What needs to be done
Print, exactly as they stand, the lines from the start of the listing to the line containing "(.72, .28, .04), .4)], ws_)", inclusive.

-------------------------

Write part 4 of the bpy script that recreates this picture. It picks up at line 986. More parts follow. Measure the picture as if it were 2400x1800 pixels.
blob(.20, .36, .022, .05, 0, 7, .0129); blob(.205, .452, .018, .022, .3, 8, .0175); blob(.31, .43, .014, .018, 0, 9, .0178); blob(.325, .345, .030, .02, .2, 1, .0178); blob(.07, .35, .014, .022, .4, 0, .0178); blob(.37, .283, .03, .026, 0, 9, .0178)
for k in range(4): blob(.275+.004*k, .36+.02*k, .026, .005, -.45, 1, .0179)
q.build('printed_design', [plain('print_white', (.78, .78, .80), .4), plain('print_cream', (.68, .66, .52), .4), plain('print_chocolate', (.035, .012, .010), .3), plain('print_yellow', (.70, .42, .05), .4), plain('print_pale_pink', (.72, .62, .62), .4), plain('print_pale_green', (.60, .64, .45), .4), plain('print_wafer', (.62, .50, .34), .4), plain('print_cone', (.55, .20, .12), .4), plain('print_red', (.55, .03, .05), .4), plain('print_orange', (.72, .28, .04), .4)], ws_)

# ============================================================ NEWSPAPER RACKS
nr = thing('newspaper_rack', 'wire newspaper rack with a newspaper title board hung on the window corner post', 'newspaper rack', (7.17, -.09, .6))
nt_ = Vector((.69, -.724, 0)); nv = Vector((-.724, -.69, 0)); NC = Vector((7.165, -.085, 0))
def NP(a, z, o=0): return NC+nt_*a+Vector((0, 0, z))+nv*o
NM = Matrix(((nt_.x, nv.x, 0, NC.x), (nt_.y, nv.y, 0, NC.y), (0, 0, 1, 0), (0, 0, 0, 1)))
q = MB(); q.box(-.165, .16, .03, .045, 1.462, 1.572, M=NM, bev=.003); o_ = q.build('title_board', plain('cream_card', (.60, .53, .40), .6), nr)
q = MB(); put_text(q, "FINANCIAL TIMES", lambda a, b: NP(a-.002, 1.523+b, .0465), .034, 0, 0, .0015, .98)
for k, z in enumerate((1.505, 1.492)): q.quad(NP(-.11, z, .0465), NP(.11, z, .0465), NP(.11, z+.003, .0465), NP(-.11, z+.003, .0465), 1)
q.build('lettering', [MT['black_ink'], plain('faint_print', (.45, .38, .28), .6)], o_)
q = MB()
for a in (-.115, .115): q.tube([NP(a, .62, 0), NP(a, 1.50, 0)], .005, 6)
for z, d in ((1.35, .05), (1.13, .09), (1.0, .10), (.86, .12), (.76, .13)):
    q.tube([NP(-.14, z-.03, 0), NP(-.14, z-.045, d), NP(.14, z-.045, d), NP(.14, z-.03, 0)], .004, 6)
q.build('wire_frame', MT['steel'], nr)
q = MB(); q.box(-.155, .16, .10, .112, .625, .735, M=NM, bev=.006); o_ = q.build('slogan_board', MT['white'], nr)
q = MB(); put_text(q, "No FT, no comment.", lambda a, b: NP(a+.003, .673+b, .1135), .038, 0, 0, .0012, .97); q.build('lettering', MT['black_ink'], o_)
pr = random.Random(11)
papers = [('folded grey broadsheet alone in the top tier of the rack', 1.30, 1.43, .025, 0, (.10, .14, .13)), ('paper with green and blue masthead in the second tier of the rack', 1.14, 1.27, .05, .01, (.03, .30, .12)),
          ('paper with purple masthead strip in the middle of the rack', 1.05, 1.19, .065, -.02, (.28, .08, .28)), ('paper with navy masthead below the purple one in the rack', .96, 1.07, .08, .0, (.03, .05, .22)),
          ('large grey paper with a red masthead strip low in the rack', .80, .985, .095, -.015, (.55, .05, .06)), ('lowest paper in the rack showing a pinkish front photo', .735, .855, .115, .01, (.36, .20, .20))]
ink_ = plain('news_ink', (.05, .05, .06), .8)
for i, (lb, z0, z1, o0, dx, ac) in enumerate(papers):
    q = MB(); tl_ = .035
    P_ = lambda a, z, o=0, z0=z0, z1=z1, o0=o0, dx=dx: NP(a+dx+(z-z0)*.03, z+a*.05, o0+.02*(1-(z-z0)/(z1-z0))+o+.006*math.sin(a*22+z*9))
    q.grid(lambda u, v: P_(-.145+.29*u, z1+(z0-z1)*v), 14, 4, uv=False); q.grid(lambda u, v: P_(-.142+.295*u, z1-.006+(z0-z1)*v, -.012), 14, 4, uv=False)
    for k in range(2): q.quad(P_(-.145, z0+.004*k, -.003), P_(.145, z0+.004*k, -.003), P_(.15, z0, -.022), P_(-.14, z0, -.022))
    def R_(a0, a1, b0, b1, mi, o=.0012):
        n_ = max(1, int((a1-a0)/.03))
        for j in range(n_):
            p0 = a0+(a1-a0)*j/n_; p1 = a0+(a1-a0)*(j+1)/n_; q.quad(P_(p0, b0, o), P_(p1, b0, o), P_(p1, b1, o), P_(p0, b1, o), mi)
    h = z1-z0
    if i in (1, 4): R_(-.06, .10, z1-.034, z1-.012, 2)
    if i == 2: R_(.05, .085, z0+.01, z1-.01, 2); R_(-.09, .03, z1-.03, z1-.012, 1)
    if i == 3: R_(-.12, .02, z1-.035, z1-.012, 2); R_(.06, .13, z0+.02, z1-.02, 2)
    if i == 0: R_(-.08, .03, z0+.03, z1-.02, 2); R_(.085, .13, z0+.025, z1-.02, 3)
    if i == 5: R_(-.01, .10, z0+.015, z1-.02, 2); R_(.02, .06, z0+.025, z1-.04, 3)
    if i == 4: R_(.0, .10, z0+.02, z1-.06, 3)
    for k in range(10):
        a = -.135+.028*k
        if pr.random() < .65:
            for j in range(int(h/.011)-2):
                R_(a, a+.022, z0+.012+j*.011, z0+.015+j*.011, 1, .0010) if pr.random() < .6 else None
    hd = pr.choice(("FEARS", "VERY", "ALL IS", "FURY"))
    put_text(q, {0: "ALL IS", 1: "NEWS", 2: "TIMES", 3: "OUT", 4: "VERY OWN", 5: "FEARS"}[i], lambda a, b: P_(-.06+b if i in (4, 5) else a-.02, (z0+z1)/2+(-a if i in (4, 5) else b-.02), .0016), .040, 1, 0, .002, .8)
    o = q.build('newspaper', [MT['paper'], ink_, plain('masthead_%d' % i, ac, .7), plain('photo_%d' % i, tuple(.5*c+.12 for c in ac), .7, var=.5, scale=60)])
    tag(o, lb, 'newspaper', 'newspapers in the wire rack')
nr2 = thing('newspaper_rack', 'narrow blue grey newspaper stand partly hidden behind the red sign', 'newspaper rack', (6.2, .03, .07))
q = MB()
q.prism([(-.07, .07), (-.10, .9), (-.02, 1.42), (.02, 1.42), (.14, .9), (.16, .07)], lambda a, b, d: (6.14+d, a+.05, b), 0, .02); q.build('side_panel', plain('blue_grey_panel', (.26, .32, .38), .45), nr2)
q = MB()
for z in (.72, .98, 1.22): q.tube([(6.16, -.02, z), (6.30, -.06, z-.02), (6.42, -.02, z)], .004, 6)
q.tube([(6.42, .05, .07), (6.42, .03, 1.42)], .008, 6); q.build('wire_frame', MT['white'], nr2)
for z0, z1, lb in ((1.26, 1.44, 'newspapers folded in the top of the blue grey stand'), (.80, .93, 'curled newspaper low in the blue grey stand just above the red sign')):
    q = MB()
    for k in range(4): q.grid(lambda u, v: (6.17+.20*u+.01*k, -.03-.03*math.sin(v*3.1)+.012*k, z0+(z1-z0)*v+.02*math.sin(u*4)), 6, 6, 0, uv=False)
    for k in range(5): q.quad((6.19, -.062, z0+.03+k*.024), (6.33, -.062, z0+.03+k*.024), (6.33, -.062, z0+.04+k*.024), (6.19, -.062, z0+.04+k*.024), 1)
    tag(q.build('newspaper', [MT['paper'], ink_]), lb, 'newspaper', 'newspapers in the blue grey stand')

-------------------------

Solution for this problem
Write part 4 of the bpy script that recreates this picture. It picks up at line 986. More parts follow. Measure the picture as if it were 2400x1800 pixels.
blob(.20, .36, .022, .05, 0, 7, .0129); blob(.205, .452, .018, .022, .3, 8, .0175); blob(.31, .43, .014, .018, 0, 9, .0178); blob(.325, .345, .030, .02, .2, 1, .0178); blob(.07, .35, .014, .022, .4, 0, .0178); blob(.37, .283, .03, .026, 0, 9, .0178)
for k in range(4): blob(.275+.004*k, .36+.02*k, .026, .005, -.45, 1, .0179)
q.build('printed_design', [plain('print_white', (.78, .78, .80), .4), plain('print_cream', (.68, .66, .52), .4), plain('print_chocolate', (.035, .012, .010), .3), plain('print_yellow', (.70, .42, .05), .4), plain('print_pale_pink', (.72, .62, .62), .4), plain('print_pale_green', (.60, .64, .45), .4), plain('print_wafer', (.62, .50, .34), .4), plain('print_cone', (.55, .20, .12), .4), plain('print_red', (.55, .03, .05), .4), plain('print_orange', (.72, .28, .04), .4)], ws_)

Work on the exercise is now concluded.